Celebrating Angus Wood
For Black History Month we celebrate diverse voices from Liverpool’s Black community. This article celebrates the life of Angus Wood and his contribution to the war effort during the Second World War.
Angus Wood (with coat over his arms)
“Because I am from Jamaica, an engineer didn’t think I was capable of sharpening a drill, although after that you know we got on smashing. I was treated quite well, especially when they suddenly realised that everything in Kingston was the same as in England”
Angus Wood, speaking in 2002. Liverpool Voices, Liverpool Lives archive, Museum of Liverpool.
Angus was born in Kingston, Jamaica and came to Liverpool when he responded to the call for engineers to come and work in munitions factories here in Britain. He left Kingston on 13 January 1940 with a large group of other skilled men. After a long journey they docked in Scotland and travelled by train to Liverpool. Initially they lived at the YMCA in Birkenhead. Angus was employed at ROF Fazakerley, a newly opened rifle manufacturing factory.
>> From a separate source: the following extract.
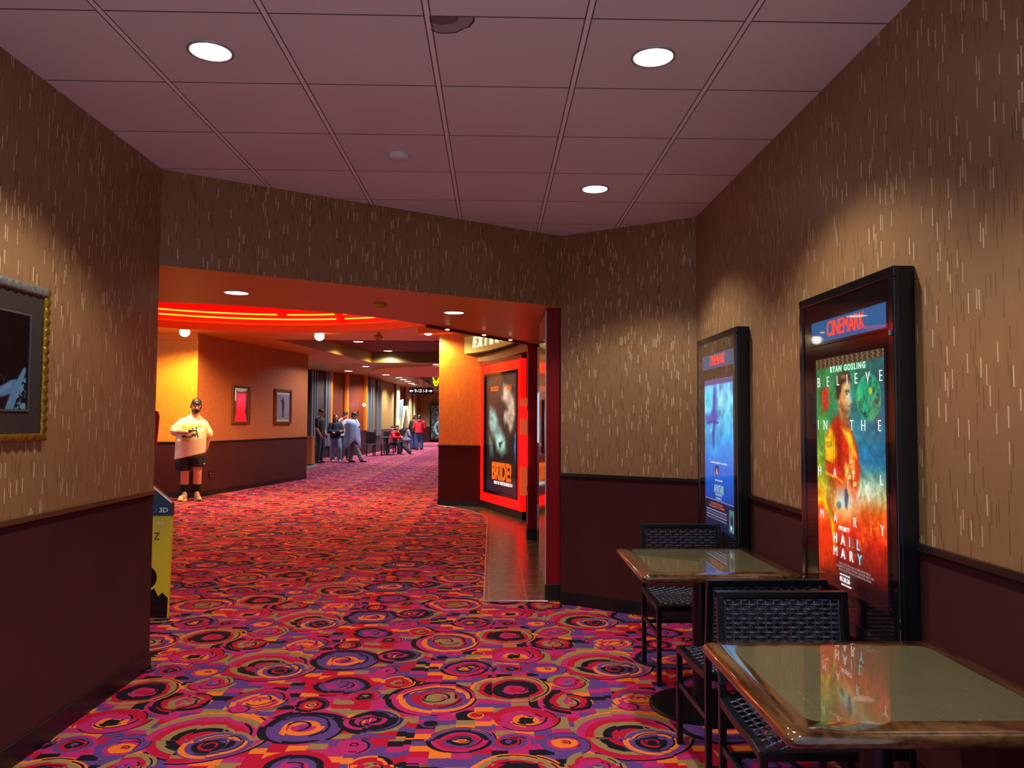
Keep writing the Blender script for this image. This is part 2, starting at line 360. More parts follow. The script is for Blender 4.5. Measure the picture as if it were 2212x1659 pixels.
def link(name, me, mat, parent=None, bevel=0, seg=2):
    o = bpy.data.objects.new(name, me); C.objects.link(o)
    if mat: me.materials.append(M[mat] if isinstance(mat, str) else mat)
    if parent: o.parent = parent
    if bevel:
        b = o.modifiers.new('bevel', 'BEVEL'); b.width = bevel; b.segments = seg; b.limit_method = 'ANGLE'; b.angle_limit = .6
    return o
def mk(name, mb, mat, parent=None, bevel=0, smooth=False, seg=2): return link(name, mb.mesh(name, smooth), mat, parent, bevel, seg)
def auto(o, ang=40):
    me = o.data; me.polygons.foreach_set('use_smooth', [True]*len(me.polygons))
    me.set_sharp_from_angle(angle=math.radians(ang)); return o
def thing(name, label, cat, loc=(0, 0, 0), rz=0, group=None):
    o = bpy.data.objects.new(name, None); C.objects.link(o); o.empty_display_size = .1
    o.location = loc; o.rotation_euler = (0, 0, rz); tag(o, label, cat, group); return o
def tag(o, label, cat, group=None):
    o['label'] = label; o['category'] = cat
    if group: o['group'] = group
    return o
def struct(name, mb, mat, parent=None, bevel=0, smooth=False):
    o = mk(name, mb, mat, parent, bevel, smooth); o['kind'] = 'structure'; return o
def dup(root, loc, rz=None, label=None):
    r = root.copy(); C.objects.link(r); r.location = loc
    if rz is not None: r.rotation_euler = (0, 0, rz)
    if label: r['label'] = label
    for ch in list(root.children):
        c = ch.copy(); C.objects.link(c); c.parent = r
        for g in ch.children:
            d = g.copy(); C.objects.link(d); d.parent = c
    return r
def basis(o, right, upv):
    r, u = Vector(right).normalized(), Vector(upv).normalized(); n = r.cross(u)
    m = Matrix((r, u, n)).transposed().to_4x4(); m.translation = Vector(o); return m
def text(body, name, mat, mtx, size, parent=None, sx=1, align='CENTER', ext=.0006, fat=0, shear=0, spacing=1, outline=0):
    cu = bpy.data.curves.new(name, 'FONT'); cu.body = body; cu.size = size; cu.align_x = align; cu.align_y = 'CENTER'; cu.extrude = ext; cu.offset = fat; cu.shear = shear; cu.space_character = spacing; cu.resolution_u = 3
    if outline: cu.fill_mode = 'NONE'; cu.bevel_depth = outline; cu.bevel_resolution = 1; cu.extrude = 0
    t = bpy.data.objects.new('tmp', cu); C.objects.link(t)
    dg = bpy.context.evaluated_depsgraph_get(); me = bpy.data.meshes.new_from_object(t.evaluated_get(dg)); bpy.data.objects.remove(t); bpy.data.curves.remove(cu)
    me.transform(Matrix.Diagonal((sx, 1, 1, 1)))
    me.transform(mtx if parent is None else parent.matrix_world.inverted() @ mtx)
    me.name = name; me.materials.clear(); return link(name, me, mat, parent)
def remesh(mb, name, voxel, smooth=3):
    me = mb.mesh(name); t = bpy.data.objects.new('tmp', me); C.objects.link(t)
    r = t.modifiers.new('r', 'REMESH'); r.mode = 'VOXEL'; r.voxel_size = voxel; r.use_smooth_shade = True
    if smooth:
        s = t.modifiers.new('s', 'SMOOTH'); s.factor = .5; s.iterations = smooth
    dg = bpy.context.evaluated_depsgraph_get(); out = bpy.data.meshes.new_from_object(t.evaluated_get(dg)); bpy.data.objects.remove(t)
    out.polygons.foreach_set('use_smooth', [True]*len(out.polygons)); out.name = name; return out
def painted(name, mat, mtx, w, h, nx, ny, fn, parent=None):
    """flat printed sheet: a fine grid carrying a colour per vertex; origin = lower left corner of the print"""
    u, v = np.meshgrid(np.linspace(0, 1, nx+1), np.linspace(0, 1, ny+1)); col = np.clip(fn(u, v, w, h), 0, 1)
    col = np.where(col <= .04045, col/12.92, ((col+.055)/1.055)**2.4)
    P = np.zeros(((nx+1)*(ny+1), 3)); P[:, 0] = u.ravel()*w; P[:, 1] = v.ravel()*h
    i = (np.arange(ny)[:, None]*(nx+1) + np.arange(nx)[None]).ravel(); Fc = np.stack([i, i+1, i+nx+2, i+nx+1], 1)
    me = bpy.data.meshes.new(name); me.vertices.add(len(P)); me.vertices.foreach_set('co', P.ravel())
    me.loops.add(Fc.size); me.loops.foreach_set('vertex_index', Fc.ravel()); me.polygons.add(len(Fc)); me.polygons.foreach_set('loop_start', np.arange(0, Fc.size, 4)); me.polygons.foreach_set('loop_total', np.full(len(Fc), 4)); me.update(calc_edges=True)
    a = me.attributes.new('Col', 'FLOAT_COLOR', 'POINT'); a.data.foreach_set('color', np.c_[col.reshape(-1, 3), np.ones(len(P))].ravel())
    me.transform(mtx if parent is None else parent.matrix_world.inverted() @ mtx)
    return link(name, me, mat, parent)
def wall(name, a, b, z0, z1, mat, th=.0, parent=None, flip=False, u0=0):
    """vertical wall sheet from a to b with UVs in metres, given thickness away from the room"""
    a, b = Vector((*a, 0)), Vector((*b, 0)); L = (b-a).length; d = (b-a)/L; n = Vector((d.y, -d.x, 0))*(1 if flip else -1); mb = MB()
    def q(p, r, za, zb, ua, ub): mb.face([(p.x, p.y, za), (r.x, r.y, za), (r.x, r.y, zb), (p.x, p.y, zb)], [(ua, za), (ub, za), (ub, zb), (ua, zb)])
    q(a, b, z0, z1, u0, u0+L)
    if th:
        a2, b2 = a+n*th, b+n*th
        q(b, b2, z0, z1, u0+L, u0+L+th); q(b2, a2, z0, z1, u0+L+th, u0+2*L+th); q(a2, a, z0, z1, 0, th)
        mb.face([a+Vector((0, 0, z1)), b+Vector((0, 0, z1)), b2+Vector((0, 0, z1)), a2+Vector((0, 0, z1))]); mb.face([a+Vector((0, 0, z0)), a2+Vector((0, 0, z0)), b2+Vector((0, 0, z0)), b+Vector((0, 0, z0))])
        bmesh.ops.remove_doubles(mb.bm, verts=mb.bm.verts, dist=1e-5)
    o = struct(name, mb, mat, parent); return o
def strip(name, a, b, z0, z1, mat, out=.012, parent=None, side=1, bevel=.002):
    """board fixed on the room side of the line a-b"""
    a, b = Vector((*a, 0)), Vector((*b, 0)); d = (b-a).normalized(); n = Vector((d.y, -d.x, 0))*side*out
    return struct(name, MB().prism([a, b, b+n, a+n], z0, z1), mat, parent, bevel)

# ================================================================ near room
CZ, HZ, WZ, RZ = 2.993, 2.405, 1.03, 1.045
A, B, Rr = (-2.03, 4.69), (.55, 6.29), (1.5, 5.65)
L2 = 3.09                                       # lobby ceiling
T = geometry.tessellate_polygon
def flat(name, outer, z, mat, holes=(), kind=True):
    polys = [[Vector((x, y, 0)) for x, y in p] for p in (outer, *holes)]; allp = [p for q in polys for p in q]
    mb = MB(); vs_ = [mb.bm.verts.new((p.x, p.y, z)) for p in allp]
    for t in T(polys):
        try: mb.bm.faces.new([vs_[i] for i in t])
        except ValueError: pass
    return struct(name, mb, mat)
TW = [(-.07, 6.34), (-.08, 11.5), (-.13, 11.9), (-.24, 12.3), (-.42, 12.74), (-.66, 13.1), (-.96, 13.42), (-.96, 13.6), (2.4, 13.6), (2.4, 6.34)]
fl = flat('floor', [(-9, .2), (3, .2), (3, 62), (-9, 62)], 0, 'carpet')
flo = struct('floor_tile_entry', MB().prism(TW, .0, .006), 'tile')
ed = MB(); pts = [Vector((x, y, .006)) for x, y in [(.45, 6.34)] + TW[:7]]
ed.tube(pts, .006, 6); struct('trim_1', ed, 'trimring')
flat('ceiling', [(-2.03, .9), (1.5, .9), Rr, B, A], CZ, 'ceil')

# walls of the near room: dashed paper above, carpeted wainscot below
def papered(side, a, b, flip=False, top=CZ, th=0, rail='rail_dark', sidev=1, paper='paper', u0=0, bot='maroon'):
    wall('wall_'+side, a, b, WZ, top, paper, th, None, flip, u0)
    wall('wall_'+side+'_wainscot', a, b, 0, WZ, bot, th, None, flip)
    strip('trim_rail_'+side, a, b, WZ-.008, WZ+.018, rail, .016, None, sidev)
    strip('baseboard_'+side, a, b, 0, .1, 'base', .012, None, sidev)
papered('left', (-2.03, .5), A, False, CZ, .16, 'rail_brass', 1)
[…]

Initially he was treated a little differently but once he proved that he knew his job he was treated the same as the other workers. His job, a protected occupation, was to set up machines that the women workers used to cut and grind components for rifles. Angus also joined the factory's own Home Guard, performing night fire watches and guard duty before and after a full day's work.
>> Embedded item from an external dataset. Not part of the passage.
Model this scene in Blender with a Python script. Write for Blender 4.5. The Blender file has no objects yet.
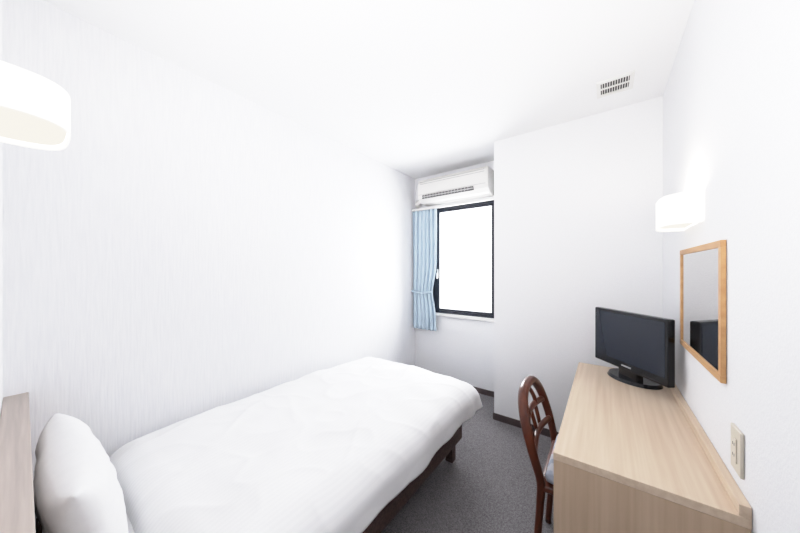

The women workers in the factory helped them to find lodgings with local families. Angus lived for two years with the Roberts family, in Crescent Road, Fazakerley, before meeting his wife at the factory and setting up their own home. Angus and his friends often went to the Grafton Ballroom in their free time. Here they experienced some racism from American GIs. Angus tells us more -
“The Americans didn’t want any coloured chaps in there, and we were British so they couldn’t stop us, and when they objected there was a fight. I always keep clear of any fights. I was never personally involved in any of them”.
After the war the men were offered the opportunity to return to Jamaica, or stay in Britain. Angus, who was by then married with young children, chose to stay. He lived and worked in Liverpool, staying on at the factory until it closed in 1962.